The State Bank of Vietnam became the first Southeast Asian central bank to lower interest rates for several years, when it announced late on Tuesday it was cutting several policy rates to increase liquidity and support economic growth.
Gains in Vietnamese equities also mirrored a broad rebound in Asian stocks after U.S. markets rallied overnight as fears about contagion in the banking sector following the collapse of Silicon Valley Bank (SVB) eased.
Vietnam stocks were led by gains in securities firms, banks and property developers. SSI Securities rose 6.8%, Saigon Thuong Tin Commercial Bank was up 4.1% and property developer No Va Land gained 6.1%.
Hanoi-based economist Can Van Luc said market expectations for the U.S. Federal Reserve to ease the pace of rate hikes were a factor behind the Vietnamese rate cuts.

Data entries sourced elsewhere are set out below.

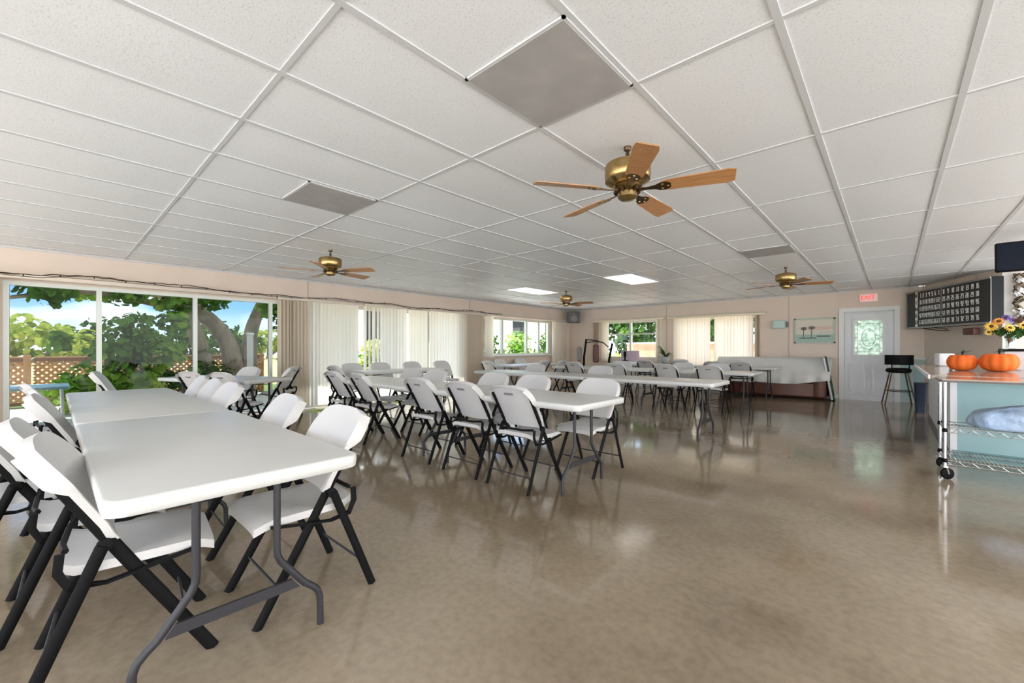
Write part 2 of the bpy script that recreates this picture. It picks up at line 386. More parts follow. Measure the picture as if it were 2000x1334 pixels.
def leaves(mb, centres, n, size, m, squash=.8, shell=.45):
    tot = sum(c[1]**2 for c in centres)
    for (cx, cy, cz), r in centres:
        for _ in range(int(n*r*r/tot)):
            d = Vector((R.gauss(0, 1), R.gauss(0, 1), R.gauss(0, 1))).normalized()
            rr = r*(shell + (1-shell)*R.random())
            p = Vector((cx + d.x*rr, cy + d.y*rr, cz + d.z*rr*squash))
            nrm = (d + Vector((R.gauss(0, .6), R.gauss(0, .6), R.gauss(0, .6)+.4))).normalized()
            e1 = nrm.orthogonal().normalized(); e1 = (Matrix.Rotation(R.random()*6.28, 3, nrm) @ e1); e2 = nrm.cross(e1)
            s = size*(.6+.7*R.random()); k = len(mb.v)
            vs = [p - e1*s*.9, p - e1*s*.45 + e2*s*.62 + nrm*s*.1, p + e1*s*.35 + e2*s*.6 + nrm*s*.1, p + e1*s, p + e1*s*.35 - e2*s*.6 + nrm*s*.1, p - e1*s*.45 - e2*s*.62 + nrm*s*.1]
            mb.add(vs, [(0, 1, 2, 3), (0, 3, 4, 5)], m)
def branch(mb, pts, r0, r1, m=None):
    P = [Vector(p) for p in pts]; out = []
    for i in range(len(P)-1):
        pa, pb, pc, pd = P[max(i-1, 0)], P[i], P[i+1], P[min(i+2, len(P)-1)]
        for k in range(5):
            t = k/5; out.append(.5*((2*pb) + (pc-pa)*t + (2*pa-5*pb+4*pc-pd)*t*t + (3*pb-pa-3*pc+pd)*t**3))
    out.append(P[-1]); nn = len(out)
    mb.tube(out, [r0 + (r1-r0)*i/(nn-1) for i in range(nn)], m or M['bark'], 9)
# big sea-grape tree seen through the first window
e = empty('sea_grape_tree', (-12.6, 3.1, -.08)); tag(e, 'large broad-leaved tree with thick forked grey trunk outside the sliding windows', 'tree')
b = MB()
branch(b, [(0, 0, -.1), (.05, .05, .7), (-.05, -.1, 1.5), (.1, -.75, 2.2), (.5, -1.9, 2.75), (.9, -3.6, 3.1), (1.1, -5.2, 3.2)], .27, .06)
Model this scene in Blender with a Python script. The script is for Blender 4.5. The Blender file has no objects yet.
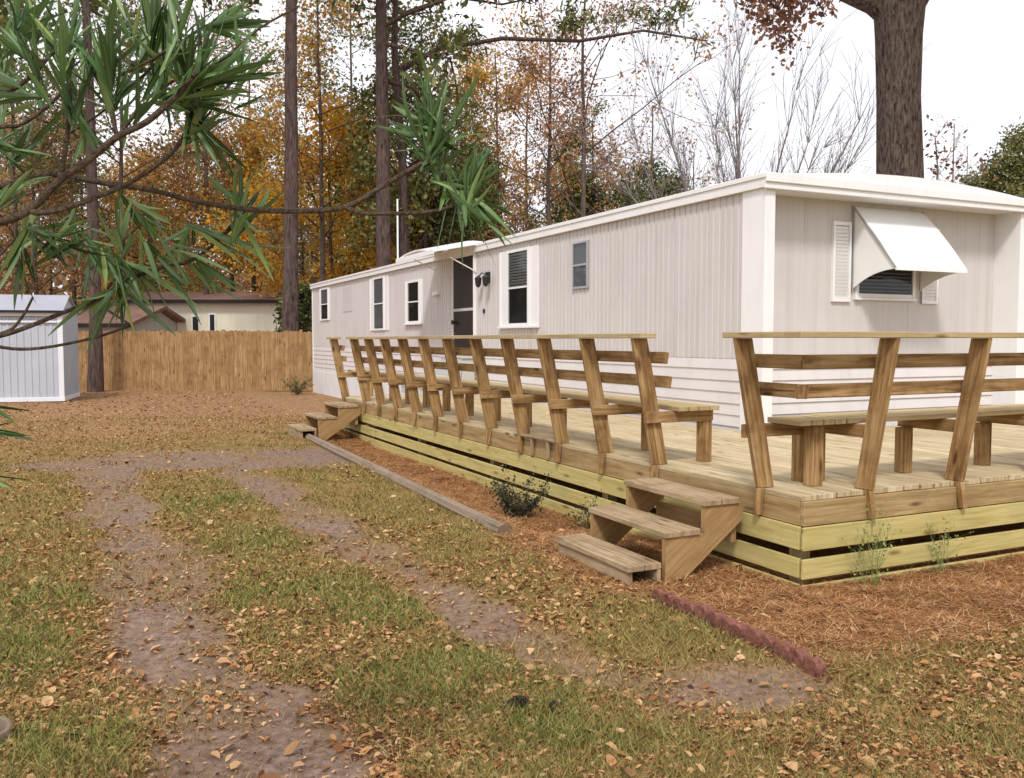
import bpy, math, random
import numpy as np
from mathutils import Vector, Matrix
R = math.radians
random.seed(7)
sc = bpy.context.scene
col = sc.collection

# ------------------------------------------------------------------ camera frame (metres; deck corner on the ground is the origin)
FPX = 892.0
YAW = math.atan(427 / 892); PIT = math.atan(49 / 892)
CAM = np.array([-4.01, -4.21, 1.55])
RT = np.array([math.cos(YAW), -math.sin(YAW), 0.0])
FW = np.array([math.sin(YAW), math.cos(YAW), 0.0])
def at(px, Z, z=0.0):
    """point at horizontal distance Z ahead of where the photographer stood, in the direction of column px"""
    p = CAM + FW * Z + RT * ((px - 512) / FPX * Z)
    return np.array([p[0], p[1], z])
def hz(py, Z): return 1.55 + (340 - py) / FPX * Z

# ------------------------------------------------------------------ object helpers
def tag(o, label=None, cat=None, group=None, kind=None):
    if label: o['label'] = label
    if cat: o['category'] = cat
    if group: o['group'] = group
    if kind: o['kind'] = kind
    return o
def empty(name, loc=(0, 0, 0), rz=0.0, parent=None):
    o = bpy.data.objects.new(name, None); col.objects.link(o)
    o.empty_display_size = 0.2
    o.location = loc; o.rotation_euler = (0, 0, rz); o.parent = parent
    return o
def link(name, me, parent=None, mats=None, bevel=0, smooth=False):
    o = bpy.data.objects.new(name, me); col.objects.link(o); o.parent = parent
    if mats is not None:
        for m in (mats if isinstance(mats, (list, tuple)) else [mats]): me.materials.append(m)
    if smooth:
        me.polygons.foreach_set('use_smooth', [True] * len(me.polygons))
    if bevel:
        b = o.modifiers.new('bevel', 'BEVEL'); b.width = bevel; b.segments = 1; b.limit_method = 'ANGLE'
    return o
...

"The Fed is expected to ease its rate hikes and will likely
end its tightening trend by the end of the second quarter,
reducing pressure on interest rates and on the Vietnamese dong,"
Luc said.
The dong currency was steady against the dollar on
Wednesday, according to Refinitiv data.
Khoon Goh, head of Asia Research at ANZ, saw the rate cuts
as a response to concern about the domestic property sector
rather than U.S. banking turmoil.
In a note, ANZ Research said it remained to be seen whether
measures to support the property market would stabilise
sentiment.
"We nevertheless see this as a growth headwind, on top
of the projected export slowdown this year," said the note. ANZ
expects the economy to grow 5% in 2023, down from an 8.02%
expansion last year.
Vietnam's government issued a resolution on Sunday ordering the central bank to take appropriate measures to ease a credit crunch for property developers after liquidity difficulties in the sector. Vo Tri Thanh, an economist at Vietnam's Institute for Brand and Competitiveness Strategy, noted the central bank had still kept some other key rates unchanged, including the refinance rate and the cap on dong deposit interest rates at banks. The central bank had also recently bought dollars to shore up its foreign exchange reserves, which could be sitting at around $100 billion, Thanh said.
Natixis economist Trinh Nguyen said, however, the rate cut could make the dong more vulnerable since it had been carried out to help sectors facing liquidity issues "at the expense of risking fanning inflationary pressures."